John Wessels, Intermountain Region director for the Park Service, said an important aim of the virtual tour element is to allow park-goers to “visit” areas or features of a park that they cannot get to easily in person or that may be off-limits to the public because their resources are fragile.

“We are excited by this application of the power of technology for two great goals: Preserving our park resources better, and providing park visitors at home and around the world a richer understanding and experience of America’s historic and scenic heritage,” Mr. Wessels said.

CyArk, based in Oakland, Calif., began its park work with an initial pilot project at Mesa Verde National Park in southwestern Colorado. A CyArk team visited three of the park’s world-famous ancestral Pueblo cliff dwellings and recorded every square centimeter with a laser scanner. It is doing similar laser work at Mount Rushmore National Monument in South Dakota and San Antonio Missions National Historical Park in Texas. The wealth of digital content, including 3-D models of historic time periods of the fort, is being produced in a second partnership between CyArk and the University of Colorado Denver’s Center of Preservation Research.

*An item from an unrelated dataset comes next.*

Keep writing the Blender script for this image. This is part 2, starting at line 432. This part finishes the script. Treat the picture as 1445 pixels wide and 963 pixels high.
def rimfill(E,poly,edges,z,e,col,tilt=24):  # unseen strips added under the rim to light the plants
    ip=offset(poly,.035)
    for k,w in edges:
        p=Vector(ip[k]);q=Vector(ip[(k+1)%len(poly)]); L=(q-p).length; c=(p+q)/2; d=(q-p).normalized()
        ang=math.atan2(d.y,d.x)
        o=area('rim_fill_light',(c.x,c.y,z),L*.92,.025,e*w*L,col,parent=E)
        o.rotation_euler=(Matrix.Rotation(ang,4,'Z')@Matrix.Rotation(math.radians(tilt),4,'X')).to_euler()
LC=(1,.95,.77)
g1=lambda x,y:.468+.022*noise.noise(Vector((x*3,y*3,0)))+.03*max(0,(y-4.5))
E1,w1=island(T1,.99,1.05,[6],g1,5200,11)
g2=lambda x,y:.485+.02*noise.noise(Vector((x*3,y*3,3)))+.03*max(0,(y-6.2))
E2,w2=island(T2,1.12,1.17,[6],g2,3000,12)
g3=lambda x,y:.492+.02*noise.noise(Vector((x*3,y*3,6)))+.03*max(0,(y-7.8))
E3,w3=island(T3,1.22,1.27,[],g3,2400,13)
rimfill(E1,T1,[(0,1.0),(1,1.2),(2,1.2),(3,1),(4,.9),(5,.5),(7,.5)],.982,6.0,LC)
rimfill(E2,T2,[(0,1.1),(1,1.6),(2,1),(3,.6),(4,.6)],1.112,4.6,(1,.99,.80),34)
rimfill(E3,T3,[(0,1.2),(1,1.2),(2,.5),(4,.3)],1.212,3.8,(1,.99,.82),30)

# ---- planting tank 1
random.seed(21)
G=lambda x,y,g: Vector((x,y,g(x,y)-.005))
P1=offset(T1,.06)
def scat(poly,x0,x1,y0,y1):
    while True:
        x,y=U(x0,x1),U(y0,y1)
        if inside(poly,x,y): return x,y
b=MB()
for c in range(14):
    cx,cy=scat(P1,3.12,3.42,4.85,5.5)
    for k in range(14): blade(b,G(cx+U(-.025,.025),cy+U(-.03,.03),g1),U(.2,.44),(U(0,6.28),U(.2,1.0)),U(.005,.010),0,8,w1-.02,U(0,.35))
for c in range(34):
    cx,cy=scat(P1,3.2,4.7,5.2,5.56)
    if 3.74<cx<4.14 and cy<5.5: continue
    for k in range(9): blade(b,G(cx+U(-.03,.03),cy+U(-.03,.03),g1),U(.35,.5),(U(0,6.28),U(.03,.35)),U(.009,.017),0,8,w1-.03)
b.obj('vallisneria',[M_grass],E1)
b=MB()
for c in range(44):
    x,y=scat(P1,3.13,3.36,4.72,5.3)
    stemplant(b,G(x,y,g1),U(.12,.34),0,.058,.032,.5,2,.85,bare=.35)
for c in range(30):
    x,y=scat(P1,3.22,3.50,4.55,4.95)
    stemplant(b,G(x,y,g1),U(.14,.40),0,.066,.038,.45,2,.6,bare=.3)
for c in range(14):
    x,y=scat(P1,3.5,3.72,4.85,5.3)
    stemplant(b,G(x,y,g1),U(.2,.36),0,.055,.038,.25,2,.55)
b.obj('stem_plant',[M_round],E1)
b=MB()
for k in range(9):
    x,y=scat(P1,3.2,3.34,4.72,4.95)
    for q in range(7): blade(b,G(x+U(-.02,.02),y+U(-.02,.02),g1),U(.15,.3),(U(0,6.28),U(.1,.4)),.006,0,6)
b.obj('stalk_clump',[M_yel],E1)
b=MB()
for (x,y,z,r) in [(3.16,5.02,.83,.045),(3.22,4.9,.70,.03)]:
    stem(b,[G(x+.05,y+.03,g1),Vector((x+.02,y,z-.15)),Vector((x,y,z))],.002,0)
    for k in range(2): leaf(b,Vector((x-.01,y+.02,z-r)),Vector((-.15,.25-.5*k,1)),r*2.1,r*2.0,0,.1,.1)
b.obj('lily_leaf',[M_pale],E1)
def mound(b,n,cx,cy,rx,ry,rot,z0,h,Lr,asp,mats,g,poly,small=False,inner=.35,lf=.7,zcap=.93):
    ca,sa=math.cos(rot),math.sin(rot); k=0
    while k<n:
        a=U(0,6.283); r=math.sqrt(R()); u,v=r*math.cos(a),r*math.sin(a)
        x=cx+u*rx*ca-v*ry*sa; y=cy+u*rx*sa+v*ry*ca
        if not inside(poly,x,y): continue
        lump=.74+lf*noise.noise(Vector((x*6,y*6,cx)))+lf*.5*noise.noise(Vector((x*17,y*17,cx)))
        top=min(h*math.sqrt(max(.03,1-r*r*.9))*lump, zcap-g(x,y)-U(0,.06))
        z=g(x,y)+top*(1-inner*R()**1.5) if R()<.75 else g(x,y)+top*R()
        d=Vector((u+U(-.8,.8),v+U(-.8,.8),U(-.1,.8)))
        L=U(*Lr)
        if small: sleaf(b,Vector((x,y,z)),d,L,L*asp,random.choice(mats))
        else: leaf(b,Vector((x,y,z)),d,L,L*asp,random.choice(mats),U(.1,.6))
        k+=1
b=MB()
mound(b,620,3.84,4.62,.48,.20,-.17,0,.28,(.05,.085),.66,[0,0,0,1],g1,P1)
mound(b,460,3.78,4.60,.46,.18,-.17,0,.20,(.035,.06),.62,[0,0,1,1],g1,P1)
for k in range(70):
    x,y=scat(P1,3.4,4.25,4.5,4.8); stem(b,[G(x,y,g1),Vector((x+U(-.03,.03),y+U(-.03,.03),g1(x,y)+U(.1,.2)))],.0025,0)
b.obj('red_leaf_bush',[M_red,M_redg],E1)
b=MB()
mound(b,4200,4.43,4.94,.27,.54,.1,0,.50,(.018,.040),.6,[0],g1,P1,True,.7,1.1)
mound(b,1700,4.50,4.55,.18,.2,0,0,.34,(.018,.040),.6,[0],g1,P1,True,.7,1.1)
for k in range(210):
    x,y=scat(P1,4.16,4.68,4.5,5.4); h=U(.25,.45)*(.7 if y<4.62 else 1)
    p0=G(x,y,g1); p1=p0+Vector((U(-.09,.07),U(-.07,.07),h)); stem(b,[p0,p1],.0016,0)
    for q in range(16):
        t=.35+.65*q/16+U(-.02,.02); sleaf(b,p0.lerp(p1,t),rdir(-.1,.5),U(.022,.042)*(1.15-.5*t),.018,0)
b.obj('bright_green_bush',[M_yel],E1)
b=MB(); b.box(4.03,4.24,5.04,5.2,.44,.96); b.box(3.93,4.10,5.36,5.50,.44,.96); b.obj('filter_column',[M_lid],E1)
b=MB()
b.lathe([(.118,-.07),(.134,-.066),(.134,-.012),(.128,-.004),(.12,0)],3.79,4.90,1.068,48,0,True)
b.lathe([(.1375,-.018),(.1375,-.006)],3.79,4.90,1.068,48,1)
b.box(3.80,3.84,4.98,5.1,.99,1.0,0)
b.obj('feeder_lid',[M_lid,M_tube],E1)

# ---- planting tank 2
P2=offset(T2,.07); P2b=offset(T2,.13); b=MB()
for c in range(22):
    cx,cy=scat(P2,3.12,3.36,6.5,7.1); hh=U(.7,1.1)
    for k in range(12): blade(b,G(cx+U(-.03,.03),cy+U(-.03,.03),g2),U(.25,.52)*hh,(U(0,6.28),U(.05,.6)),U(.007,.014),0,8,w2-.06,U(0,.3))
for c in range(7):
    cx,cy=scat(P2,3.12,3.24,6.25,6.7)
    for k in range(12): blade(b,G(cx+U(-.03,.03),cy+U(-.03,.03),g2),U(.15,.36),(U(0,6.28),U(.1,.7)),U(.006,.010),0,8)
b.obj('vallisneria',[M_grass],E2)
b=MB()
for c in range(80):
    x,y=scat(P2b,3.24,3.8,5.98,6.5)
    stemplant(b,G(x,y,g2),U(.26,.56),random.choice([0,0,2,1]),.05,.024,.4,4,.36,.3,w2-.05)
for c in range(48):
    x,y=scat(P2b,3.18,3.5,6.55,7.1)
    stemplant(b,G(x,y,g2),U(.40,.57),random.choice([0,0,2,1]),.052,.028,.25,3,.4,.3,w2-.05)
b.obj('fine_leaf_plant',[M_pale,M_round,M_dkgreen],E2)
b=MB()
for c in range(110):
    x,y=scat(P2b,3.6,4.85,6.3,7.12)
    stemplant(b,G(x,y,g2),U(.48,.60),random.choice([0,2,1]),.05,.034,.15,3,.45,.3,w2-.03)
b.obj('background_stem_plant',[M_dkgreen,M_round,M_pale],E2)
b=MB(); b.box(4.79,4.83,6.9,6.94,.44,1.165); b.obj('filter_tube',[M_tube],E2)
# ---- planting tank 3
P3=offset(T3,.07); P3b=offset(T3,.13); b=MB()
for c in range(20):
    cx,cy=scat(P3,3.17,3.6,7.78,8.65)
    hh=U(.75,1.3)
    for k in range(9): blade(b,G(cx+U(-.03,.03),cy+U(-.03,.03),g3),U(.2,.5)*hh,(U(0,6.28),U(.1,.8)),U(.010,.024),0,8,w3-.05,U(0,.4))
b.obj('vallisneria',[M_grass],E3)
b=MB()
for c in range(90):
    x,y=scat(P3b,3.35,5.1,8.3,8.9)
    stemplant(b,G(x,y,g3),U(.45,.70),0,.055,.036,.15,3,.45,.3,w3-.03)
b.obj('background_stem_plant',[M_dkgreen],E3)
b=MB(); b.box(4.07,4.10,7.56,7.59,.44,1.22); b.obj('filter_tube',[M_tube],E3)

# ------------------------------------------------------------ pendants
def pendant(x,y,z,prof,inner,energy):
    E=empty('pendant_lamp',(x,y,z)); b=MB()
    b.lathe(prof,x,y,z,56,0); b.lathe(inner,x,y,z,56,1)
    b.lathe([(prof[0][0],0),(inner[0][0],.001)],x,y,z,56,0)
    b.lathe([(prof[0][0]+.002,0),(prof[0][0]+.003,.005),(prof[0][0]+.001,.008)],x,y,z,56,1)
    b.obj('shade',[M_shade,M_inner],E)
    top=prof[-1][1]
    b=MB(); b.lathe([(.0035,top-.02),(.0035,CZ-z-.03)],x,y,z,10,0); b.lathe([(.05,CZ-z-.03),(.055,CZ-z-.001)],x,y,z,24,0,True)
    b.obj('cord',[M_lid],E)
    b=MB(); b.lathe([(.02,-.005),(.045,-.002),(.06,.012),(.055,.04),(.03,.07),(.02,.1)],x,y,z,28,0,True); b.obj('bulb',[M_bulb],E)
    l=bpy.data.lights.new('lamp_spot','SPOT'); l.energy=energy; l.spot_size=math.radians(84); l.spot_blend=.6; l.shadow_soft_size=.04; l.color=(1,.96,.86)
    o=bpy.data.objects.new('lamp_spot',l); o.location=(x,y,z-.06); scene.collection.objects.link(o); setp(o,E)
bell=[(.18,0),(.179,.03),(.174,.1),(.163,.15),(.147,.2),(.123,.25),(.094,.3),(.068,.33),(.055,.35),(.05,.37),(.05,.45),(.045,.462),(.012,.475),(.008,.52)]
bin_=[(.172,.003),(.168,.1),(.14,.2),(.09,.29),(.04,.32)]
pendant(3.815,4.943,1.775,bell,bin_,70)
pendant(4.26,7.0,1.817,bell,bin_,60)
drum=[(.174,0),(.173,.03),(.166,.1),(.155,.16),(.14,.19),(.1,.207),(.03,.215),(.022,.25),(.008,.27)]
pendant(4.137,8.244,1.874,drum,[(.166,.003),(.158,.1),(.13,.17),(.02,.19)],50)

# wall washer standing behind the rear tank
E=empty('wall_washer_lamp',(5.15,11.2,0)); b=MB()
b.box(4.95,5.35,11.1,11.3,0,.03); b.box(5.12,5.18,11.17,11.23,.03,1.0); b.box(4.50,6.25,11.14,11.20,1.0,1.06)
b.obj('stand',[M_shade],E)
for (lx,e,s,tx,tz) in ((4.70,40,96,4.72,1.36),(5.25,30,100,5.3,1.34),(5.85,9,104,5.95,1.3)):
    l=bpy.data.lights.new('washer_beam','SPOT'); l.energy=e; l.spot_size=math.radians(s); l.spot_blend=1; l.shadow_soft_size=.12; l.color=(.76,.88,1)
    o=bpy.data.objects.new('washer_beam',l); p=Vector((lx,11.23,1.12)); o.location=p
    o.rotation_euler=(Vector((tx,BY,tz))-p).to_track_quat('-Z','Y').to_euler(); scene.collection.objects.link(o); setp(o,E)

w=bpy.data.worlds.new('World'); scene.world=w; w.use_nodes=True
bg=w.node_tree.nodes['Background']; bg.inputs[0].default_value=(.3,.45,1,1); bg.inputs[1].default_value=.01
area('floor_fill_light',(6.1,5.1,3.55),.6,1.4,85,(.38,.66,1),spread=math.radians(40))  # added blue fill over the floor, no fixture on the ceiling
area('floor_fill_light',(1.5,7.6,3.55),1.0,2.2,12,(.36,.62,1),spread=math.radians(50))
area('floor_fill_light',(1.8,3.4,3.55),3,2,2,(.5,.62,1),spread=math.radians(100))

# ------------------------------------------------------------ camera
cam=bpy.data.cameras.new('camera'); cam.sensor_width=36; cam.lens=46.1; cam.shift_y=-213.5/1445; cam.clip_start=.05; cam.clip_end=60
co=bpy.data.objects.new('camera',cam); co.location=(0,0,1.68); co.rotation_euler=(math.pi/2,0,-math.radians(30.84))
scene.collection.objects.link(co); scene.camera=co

“We are very excited about our partnership with the Park Service to better tell the story of an important site like Fort Laramie,” said Ben Kacyra, founder and director of CyArk. “This project has been a great experience, with the Intermountain Region helping us develop new ways to use digital 3-D to serve the public in an interesting, engaging way. The Fort Laramie project is truly a milestone for us. We look forward to applying this approach at many more sites to come.”

The Intermountain Region of NPS aims to develop the CyArk partnership into a long-term digital documentation program at parks in the region’s eight states: Arizona, Colorado, Montana, New Mexico, Oklahoma, Texas, Utah and Wyoming. Besides making parks more accessible and relevant to visitors and new audiences, the program goal is for parks and partner organizations to preserve precise digital images and records of nationally significant park resources, the Park Service explained.

With the partnership’s 21st-century applications, data about historic structures and features can be gathered in a fraction of the time and effort that conventional surveys take with hand measurements and handwritten logging of data. Point clouds, for example, convert thousands to billions of laser-beam light points on the surface of structures or geographical features into richly detailed 3-D images. In this case, the structures are the historic buildings and ruins at Fort Laramie, which was founded in 1834 as an outpost of the frontier fur trade. It went on to become a resupply stop for emigrant wagon trains and a Plains military post until it closed in 1890.

CyArk has used an array of state-of-the-art technology to digitally record significant sites of human history, from the ancient biblical capital of Nineveh in Iraq to the 12th-century temple of Angkor Wat in Cambodia. It aims to help preserve such sites by making as much information as possible about them available universally via the Internet.